E’ dovuto andare fino al Circolo Polare Artico, per scoprire una parte di se stesso. Erano ormai un paio d’anni che da Samuele Battistella ci si attendeva un segnale, una dimostrazione che quel titolo mondiale U23 arrivato nel 2019 non era stato casuale, ma anzi il primo segno di una carriera importante. All’Arctic Race, gara in 4 tappe disputata in Norvegia, Battistella ha chiuso con un 4° posto che vale molto di più per come è maturato, per come il corridore veneto si è comportato, per come soprattutto ha saputo gestire la sua squadra, l’Astana per la prima volta tutta stretta intorno a lui.
Inizialmente, almeno a suo dire, le cose non dovevano andare così: «Io pensavo di cercare un’occasione per vincere magari una tappa, invece con il 5° posto nella prima frazione ho visto che avevo la gamba e alla sera si è deciso di spostare le responsabilità su di me».
Una sfida al… caldo della Norvegia
Quando parla della gara norvegese, è particolare l’approccio che il giovane veneto ha mostrato: «Mi incuriosiva molto correre da quelle parti, pensavo anche a dare un’occhiata ai paesaggi che attraversavamo, non capita spesso di superare il Circolo Polare Artico. Quel che mi ha colpito di più però è stato il clima: salvo la pioggia del primo giorno, abbiamo sempre trovato temperature intorno ai 25°, lì certo non te le aspetti…».
Ma torniamo alla gara: «Quando mi hanno detto che avrebbero corso per me è stata una bella sensazione, ma sapevo anche che ci dovevo mettere molto del mio per meritarmi tanta fiducia. La gamba però girava bene e alla fine ho chiuso 4° nella frazione più dura e sono rimasto sempre con i migliori, anche nell’ultima tappa».
Ma non è finita qui…
Un piazzamento il suo che raddrizza un po’ una stagione che non era nata sotto i migliori auspici: «Tra un incidente e l’altro non sono mai riuscito ad andare come volevo per tutta la primavera, diciamo che ora comincio a raccogliere i frutti del lavoro, molto più tardi di quanto avrei voluto, ma almeno la stagione è ancora lunga e posso avere altre occasioni, tra Plouay e il BinckBank Tour, ad esempio».

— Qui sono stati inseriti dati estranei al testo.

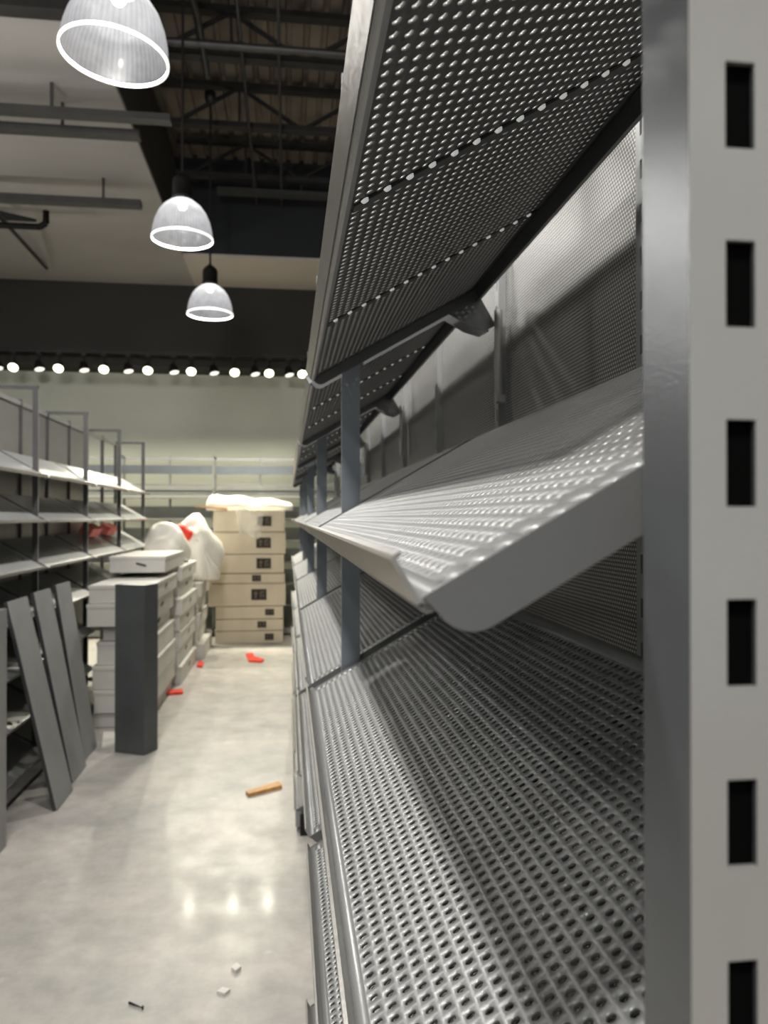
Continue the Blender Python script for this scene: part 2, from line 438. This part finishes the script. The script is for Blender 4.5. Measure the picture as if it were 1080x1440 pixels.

Quando hai solo 23 anni, tutto ha un sapore nuovo, quando ne hai 31, l’esperienza ti porta a giudicare in maniera diversa. Fabio Felline ha preso Battistella sotto la sua ala, lo ha per così dire pilotato in corsa, anche se poi a ben guardare non ce n’era neanche tanto bisogno: «Non mi ha sorpreso più di tanto, doveva solo stare bene, sapevo che poteva gestire la corsa con autorità come ha fatto. Correndoci insieme ti accorgi subito che ha non solo talento, ma “quell’imprinting vincente”, lo si è visto quando la squadra si è votata per lui: la cosa lo ha stimolato, non spaventato».
Da Felline un gran bel giudizio
Si sente, parlando di lui, che Felline ha una grande considerazione del giovane: «Sa il fatto suo anche caratterialmente: al Giro d’Italia si è messo a disposizione della squadra svolgendo ogni compito, in Norvegia si è fatto sentire quando serviva, si vede che sa interpretare il ruolo di capitano e che sa prendersi le sue responsabilità. Di qualità ne ha a iosa, si vede, ora che sta bene deve solo sfruttare le sue potenzialità».
Parole che, dette da un corridore che ha sicuramente molto prestigio in virtù di quello che ha fatto hanno un peso. Da parte sua Felline, parlando di se stesso, è molto sincero: «Se avessi dovuto fare la Vuelta mi sarei preparato diversamente, considerando invece il programma che mi aspetta ho scelto di lavorare con più calma, quindi in Norvegia non ero certo al massimo e mettermi a disposizione di Samuele, guidarlo anche con qualche parola mi è sembrata la cosa migliore. La gara era molto veloce, basti pensare che la media peggiore nei quattro giorni è stata di 43,5. Potevo finire più avanti in classifica, ma a che cosa sarebbe servito?».